# Task goal
Output the material below in its entirety, exactly as given.

# Dataset content
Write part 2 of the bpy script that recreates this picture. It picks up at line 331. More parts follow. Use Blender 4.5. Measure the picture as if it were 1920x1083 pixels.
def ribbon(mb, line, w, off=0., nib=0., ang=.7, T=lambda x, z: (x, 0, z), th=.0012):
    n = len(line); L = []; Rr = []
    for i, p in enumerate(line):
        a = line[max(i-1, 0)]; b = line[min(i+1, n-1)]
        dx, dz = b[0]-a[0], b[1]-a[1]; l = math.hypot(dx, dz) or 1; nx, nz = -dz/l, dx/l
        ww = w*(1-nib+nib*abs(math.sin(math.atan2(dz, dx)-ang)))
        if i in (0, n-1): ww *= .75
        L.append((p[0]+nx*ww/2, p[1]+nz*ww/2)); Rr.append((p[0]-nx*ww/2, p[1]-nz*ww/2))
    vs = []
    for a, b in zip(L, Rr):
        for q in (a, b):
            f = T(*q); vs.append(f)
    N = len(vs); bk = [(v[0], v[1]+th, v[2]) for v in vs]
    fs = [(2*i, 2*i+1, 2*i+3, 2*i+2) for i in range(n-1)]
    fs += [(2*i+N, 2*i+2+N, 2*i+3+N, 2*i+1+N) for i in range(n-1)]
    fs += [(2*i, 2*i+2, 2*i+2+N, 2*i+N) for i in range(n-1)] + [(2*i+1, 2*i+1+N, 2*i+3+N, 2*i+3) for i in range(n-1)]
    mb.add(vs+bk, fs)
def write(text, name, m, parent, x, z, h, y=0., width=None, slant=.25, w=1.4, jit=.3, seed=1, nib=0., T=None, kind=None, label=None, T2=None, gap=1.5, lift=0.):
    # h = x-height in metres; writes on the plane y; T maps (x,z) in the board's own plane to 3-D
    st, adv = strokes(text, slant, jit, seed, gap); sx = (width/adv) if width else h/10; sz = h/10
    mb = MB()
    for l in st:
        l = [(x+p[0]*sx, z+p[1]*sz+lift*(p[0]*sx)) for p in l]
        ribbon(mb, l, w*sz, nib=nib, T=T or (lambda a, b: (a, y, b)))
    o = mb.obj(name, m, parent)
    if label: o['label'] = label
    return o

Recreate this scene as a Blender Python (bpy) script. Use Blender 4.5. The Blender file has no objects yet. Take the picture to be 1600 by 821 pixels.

# Reply
Write part 2 of the bpy script that recreates this picture. It picks up at line 331. More parts follow. Use Blender 4.5. Measure the picture as if it were 1920x1083 pixels.
def ribbon(mb, line, w, off=0., nib=0., ang=.7, T=lambda x, z: (x, 0, z), th=.0012):
    n = len(line); L = []; Rr = []
    for i, p in enumerate(line):
        a = line[max(i-1, 0)]; b = line[min(i+1, n-1)]
        dx, dz = b[0]-a[0], b[1]-a[1]; l = math.hypot(dx, dz) or 1; nx, nz = -dz/l, dx/l
        ww = w*(1-nib+nib*abs(math.sin(math.atan2(dz, dx)-ang)))
        if i in (0, n-1): ww *= .75
        L.append((p[0]+nx*ww/2, p[1]+nz*ww/2)); Rr.append((p[0]-nx*ww/2, p[1]-nz*ww/2))
    vs = []
    for a, b in zip(L, Rr):
        for q in (a, b):
            f = T(*q); vs.append(f)
    N = len(vs); bk = [(v[0], v[1]+th, v[2]) for v in vs]
    fs = [(2*i, 2*i+1, 2*i+3, 2*i+2) for i in range(n-1)]
    fs += [(2*i+N, 2*i+2+N, 2*i+3+N, 2*i+1+N) for i in range(n-1)]
    fs += [(2*i, 2*i+2, 2*i+2+N, 2*i+N) for i in range(n-1)] + [(2*i+1, 2*i+1+N, 2*i+3+N, 2*i+3) for i in range(n-1)]
    mb.add(vs+bk, fs)
def write(text, name, m, parent, x, z, h, y=0., width=None, slant=.25, w=1.4, jit=.3, seed=1, nib=0., T=None, kind=None, label=None, T2=None, gap=1.5, lift=0.):
    # h = x-height in metres; writes on the plane y; T maps (x,z) in the board's own plane to 3-D
    st, adv = strokes(text, slant, jit, seed, gap); sx = (width/adv) if width else h/10; sz = h/10
    mb = MB()
    for l in st:
        l = [(x+p[0]*sx, z+p[1]*sz+lift*(p[0]*sx)) for p in l]
        ribbon(mb, l, w*sz, nib=nib, T=T or (lambda a, b: (a, y, b)))
    o = mb.obj(name, m, parent)
    if label: o['label'] = label
    return o

Recreate this scene as a Blender Python (bpy) script. Use Blender 4.5. The Blender file has no objects yet. Take the picture to be 1600 by 821 pixels.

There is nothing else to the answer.